**WHAT YOU ARE ASKED TO DO:** Pull every line that holds the word "pixels" from the entries.

**PROVIDED RECORDS:**
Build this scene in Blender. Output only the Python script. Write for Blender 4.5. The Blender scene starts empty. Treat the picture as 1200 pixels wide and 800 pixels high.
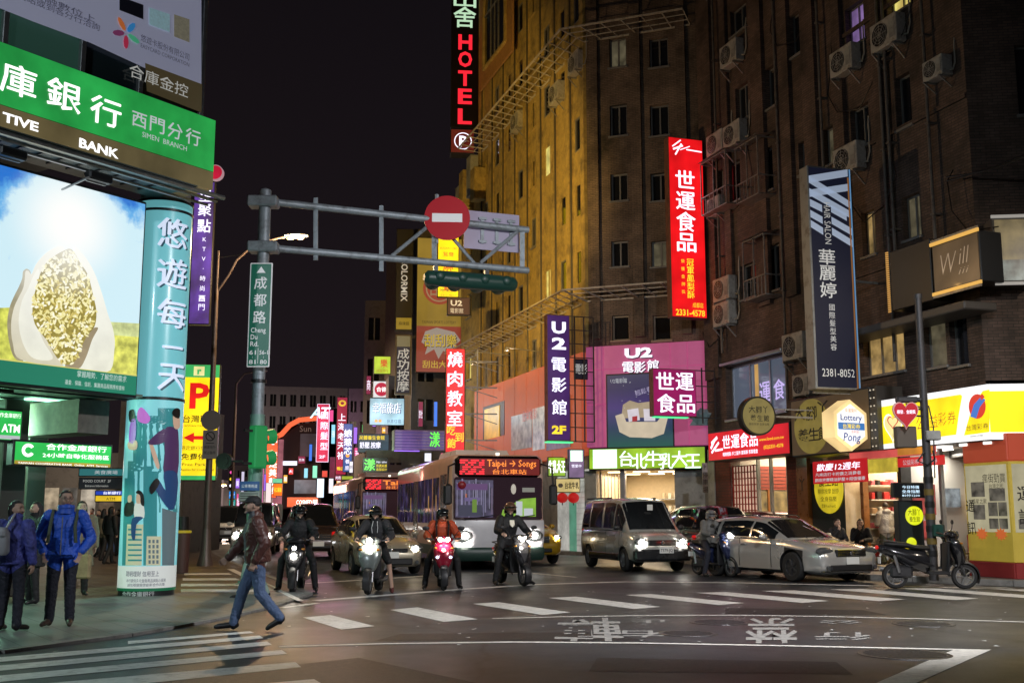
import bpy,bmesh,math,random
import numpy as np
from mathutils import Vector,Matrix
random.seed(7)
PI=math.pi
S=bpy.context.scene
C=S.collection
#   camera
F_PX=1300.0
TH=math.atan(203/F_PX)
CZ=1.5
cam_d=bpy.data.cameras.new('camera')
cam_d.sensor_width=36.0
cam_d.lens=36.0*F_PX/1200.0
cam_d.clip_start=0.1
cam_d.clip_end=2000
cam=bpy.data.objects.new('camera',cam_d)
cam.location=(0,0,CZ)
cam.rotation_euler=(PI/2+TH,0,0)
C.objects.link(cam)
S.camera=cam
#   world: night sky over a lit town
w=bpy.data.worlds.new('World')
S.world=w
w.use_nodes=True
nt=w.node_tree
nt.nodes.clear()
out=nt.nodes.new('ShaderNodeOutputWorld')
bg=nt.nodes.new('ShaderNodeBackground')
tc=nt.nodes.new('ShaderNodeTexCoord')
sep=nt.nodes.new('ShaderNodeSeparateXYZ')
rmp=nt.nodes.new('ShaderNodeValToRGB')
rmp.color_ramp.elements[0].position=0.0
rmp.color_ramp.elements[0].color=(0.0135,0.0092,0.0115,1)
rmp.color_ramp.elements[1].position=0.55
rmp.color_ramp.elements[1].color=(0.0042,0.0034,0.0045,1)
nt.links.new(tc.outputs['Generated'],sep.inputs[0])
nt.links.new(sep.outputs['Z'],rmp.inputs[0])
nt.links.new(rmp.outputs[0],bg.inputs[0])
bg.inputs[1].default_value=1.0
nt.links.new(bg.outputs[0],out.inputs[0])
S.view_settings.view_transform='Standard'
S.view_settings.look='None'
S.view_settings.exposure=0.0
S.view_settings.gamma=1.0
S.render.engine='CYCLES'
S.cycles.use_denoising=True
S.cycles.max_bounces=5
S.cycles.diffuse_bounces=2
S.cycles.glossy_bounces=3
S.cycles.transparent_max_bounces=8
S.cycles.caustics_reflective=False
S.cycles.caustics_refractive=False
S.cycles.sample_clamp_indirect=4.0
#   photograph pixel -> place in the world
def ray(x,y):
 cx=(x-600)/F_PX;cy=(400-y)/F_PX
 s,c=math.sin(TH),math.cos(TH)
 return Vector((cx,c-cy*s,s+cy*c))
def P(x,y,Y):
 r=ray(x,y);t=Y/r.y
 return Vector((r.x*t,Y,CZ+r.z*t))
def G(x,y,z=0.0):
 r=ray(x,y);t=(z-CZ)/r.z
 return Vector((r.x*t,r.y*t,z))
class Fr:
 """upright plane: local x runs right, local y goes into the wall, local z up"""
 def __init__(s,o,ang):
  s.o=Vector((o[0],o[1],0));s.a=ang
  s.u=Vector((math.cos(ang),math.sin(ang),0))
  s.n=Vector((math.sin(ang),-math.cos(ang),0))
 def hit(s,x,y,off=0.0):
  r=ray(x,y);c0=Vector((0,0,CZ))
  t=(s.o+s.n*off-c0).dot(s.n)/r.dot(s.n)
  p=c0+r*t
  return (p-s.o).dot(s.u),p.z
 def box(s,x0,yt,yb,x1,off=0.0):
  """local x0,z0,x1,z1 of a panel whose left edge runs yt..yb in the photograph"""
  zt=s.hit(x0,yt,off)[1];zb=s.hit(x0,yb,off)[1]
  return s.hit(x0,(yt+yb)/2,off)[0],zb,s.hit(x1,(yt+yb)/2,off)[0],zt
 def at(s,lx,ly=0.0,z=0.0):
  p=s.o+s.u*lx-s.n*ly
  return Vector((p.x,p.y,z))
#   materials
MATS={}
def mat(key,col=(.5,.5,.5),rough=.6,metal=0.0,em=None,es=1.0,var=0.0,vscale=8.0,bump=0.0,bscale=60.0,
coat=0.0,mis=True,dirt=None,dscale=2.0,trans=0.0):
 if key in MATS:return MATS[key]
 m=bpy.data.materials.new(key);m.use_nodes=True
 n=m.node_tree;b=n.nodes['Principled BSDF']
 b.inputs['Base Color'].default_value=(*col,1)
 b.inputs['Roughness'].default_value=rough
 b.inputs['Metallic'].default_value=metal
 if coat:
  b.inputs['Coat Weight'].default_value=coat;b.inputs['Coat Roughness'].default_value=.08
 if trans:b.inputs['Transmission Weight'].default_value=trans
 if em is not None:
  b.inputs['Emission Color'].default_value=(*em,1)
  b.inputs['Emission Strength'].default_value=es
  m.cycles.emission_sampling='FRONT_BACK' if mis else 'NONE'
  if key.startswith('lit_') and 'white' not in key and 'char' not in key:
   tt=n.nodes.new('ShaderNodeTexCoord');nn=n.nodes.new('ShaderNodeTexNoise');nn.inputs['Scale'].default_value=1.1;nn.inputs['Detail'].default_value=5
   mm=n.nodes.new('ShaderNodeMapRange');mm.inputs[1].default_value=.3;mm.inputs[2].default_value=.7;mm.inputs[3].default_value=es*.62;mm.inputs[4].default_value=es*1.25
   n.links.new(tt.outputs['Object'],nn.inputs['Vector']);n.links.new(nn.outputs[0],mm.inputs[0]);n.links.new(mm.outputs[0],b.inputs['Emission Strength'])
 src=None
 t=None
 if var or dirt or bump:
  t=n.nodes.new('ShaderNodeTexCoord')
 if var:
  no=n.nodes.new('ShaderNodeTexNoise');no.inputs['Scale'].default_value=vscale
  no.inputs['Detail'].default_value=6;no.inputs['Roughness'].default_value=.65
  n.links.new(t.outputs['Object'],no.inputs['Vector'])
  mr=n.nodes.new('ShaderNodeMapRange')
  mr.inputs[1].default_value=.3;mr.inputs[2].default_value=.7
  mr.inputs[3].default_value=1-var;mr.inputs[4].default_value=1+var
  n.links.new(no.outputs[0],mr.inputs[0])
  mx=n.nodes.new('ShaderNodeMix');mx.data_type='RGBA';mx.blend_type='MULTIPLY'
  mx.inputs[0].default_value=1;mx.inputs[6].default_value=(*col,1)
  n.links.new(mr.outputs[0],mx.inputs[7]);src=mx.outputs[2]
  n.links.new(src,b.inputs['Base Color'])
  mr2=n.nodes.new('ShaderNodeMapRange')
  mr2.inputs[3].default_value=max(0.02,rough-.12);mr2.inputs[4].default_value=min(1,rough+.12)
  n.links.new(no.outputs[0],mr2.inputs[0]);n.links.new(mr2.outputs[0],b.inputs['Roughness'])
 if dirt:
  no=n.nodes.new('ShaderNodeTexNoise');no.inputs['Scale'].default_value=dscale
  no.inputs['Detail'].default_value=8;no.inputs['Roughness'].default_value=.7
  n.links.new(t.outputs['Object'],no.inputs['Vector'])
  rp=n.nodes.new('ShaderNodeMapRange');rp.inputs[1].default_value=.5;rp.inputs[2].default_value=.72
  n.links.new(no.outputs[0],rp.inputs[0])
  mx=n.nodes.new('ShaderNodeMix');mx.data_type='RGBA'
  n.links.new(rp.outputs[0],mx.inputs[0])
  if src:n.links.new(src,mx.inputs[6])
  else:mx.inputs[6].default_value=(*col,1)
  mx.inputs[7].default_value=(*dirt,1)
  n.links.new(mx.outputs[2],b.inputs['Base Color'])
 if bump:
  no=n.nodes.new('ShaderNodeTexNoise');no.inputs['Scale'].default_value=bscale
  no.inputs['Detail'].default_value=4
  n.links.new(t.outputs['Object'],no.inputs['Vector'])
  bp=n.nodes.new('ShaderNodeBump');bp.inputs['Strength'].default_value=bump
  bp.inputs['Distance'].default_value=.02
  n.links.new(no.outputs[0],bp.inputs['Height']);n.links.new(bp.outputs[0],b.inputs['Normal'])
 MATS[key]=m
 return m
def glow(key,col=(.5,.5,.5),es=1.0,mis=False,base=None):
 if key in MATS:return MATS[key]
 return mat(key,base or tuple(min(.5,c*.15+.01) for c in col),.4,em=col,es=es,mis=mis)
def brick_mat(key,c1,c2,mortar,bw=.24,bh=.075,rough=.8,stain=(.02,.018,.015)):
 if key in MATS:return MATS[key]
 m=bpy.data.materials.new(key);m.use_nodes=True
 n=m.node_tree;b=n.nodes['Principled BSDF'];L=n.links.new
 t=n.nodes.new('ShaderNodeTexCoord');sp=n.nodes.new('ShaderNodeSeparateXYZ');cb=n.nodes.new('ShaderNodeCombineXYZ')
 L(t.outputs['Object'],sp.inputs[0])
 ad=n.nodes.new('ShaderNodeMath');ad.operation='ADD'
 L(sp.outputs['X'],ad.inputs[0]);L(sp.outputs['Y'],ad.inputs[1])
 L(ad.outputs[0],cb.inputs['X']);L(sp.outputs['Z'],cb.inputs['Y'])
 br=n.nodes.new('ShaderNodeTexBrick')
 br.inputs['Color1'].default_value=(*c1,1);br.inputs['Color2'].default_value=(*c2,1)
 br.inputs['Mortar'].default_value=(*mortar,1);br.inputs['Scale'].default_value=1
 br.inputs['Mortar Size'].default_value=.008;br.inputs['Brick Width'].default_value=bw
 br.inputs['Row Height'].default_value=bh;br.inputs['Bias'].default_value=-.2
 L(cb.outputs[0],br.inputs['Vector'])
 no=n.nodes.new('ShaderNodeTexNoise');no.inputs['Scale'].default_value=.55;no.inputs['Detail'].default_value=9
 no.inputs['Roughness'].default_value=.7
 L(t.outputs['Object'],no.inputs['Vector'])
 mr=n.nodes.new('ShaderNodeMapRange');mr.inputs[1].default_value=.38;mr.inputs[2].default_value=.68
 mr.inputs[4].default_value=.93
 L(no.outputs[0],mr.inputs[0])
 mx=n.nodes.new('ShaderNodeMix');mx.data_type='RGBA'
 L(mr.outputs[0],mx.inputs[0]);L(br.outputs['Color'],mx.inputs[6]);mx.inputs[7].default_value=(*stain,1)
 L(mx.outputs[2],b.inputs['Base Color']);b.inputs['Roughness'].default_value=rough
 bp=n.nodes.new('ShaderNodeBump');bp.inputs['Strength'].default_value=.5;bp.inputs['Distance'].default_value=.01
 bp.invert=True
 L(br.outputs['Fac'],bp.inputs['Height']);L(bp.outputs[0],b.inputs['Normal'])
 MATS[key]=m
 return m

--

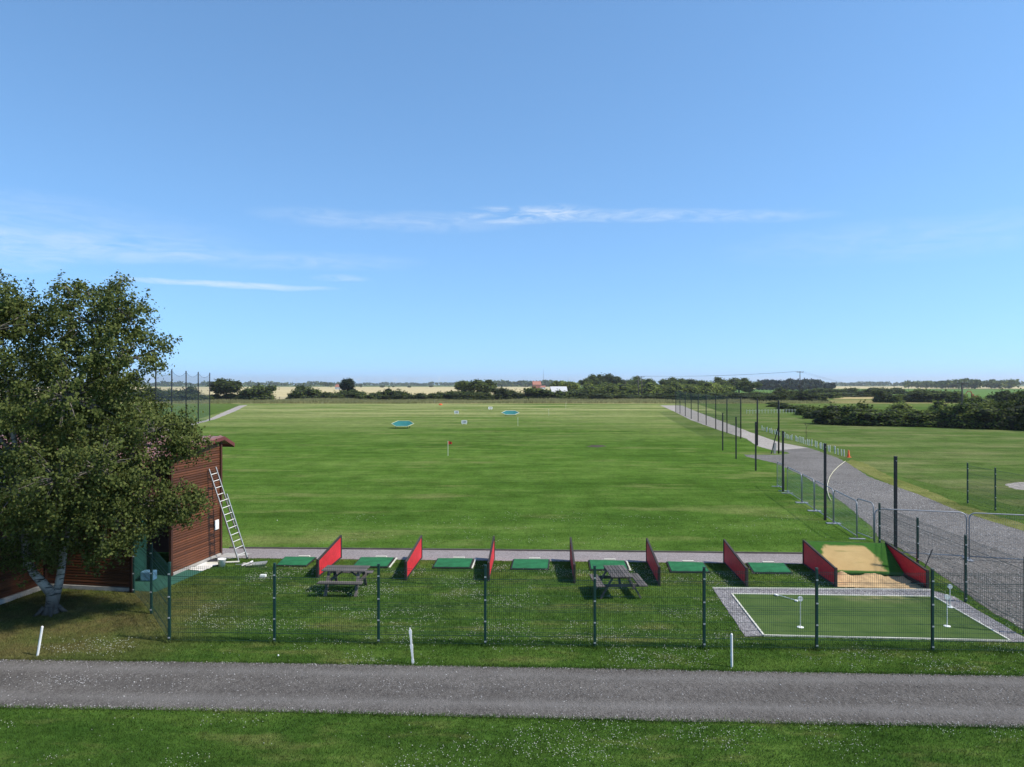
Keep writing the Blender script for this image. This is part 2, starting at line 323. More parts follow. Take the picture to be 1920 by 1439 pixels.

**ANSWER TO THIS PROBLEM:**
Build this scene in Blender. Output only the Python script. Write for Blender 4.5. The Blender scene starts empty. Treat the picture as 1200 pixels wide and 800 pixels high.
Keep writing the Blender script for this image. This is part 2, starting at line 323. More parts follow. Take the picture to be 1920 by 1439 pixels.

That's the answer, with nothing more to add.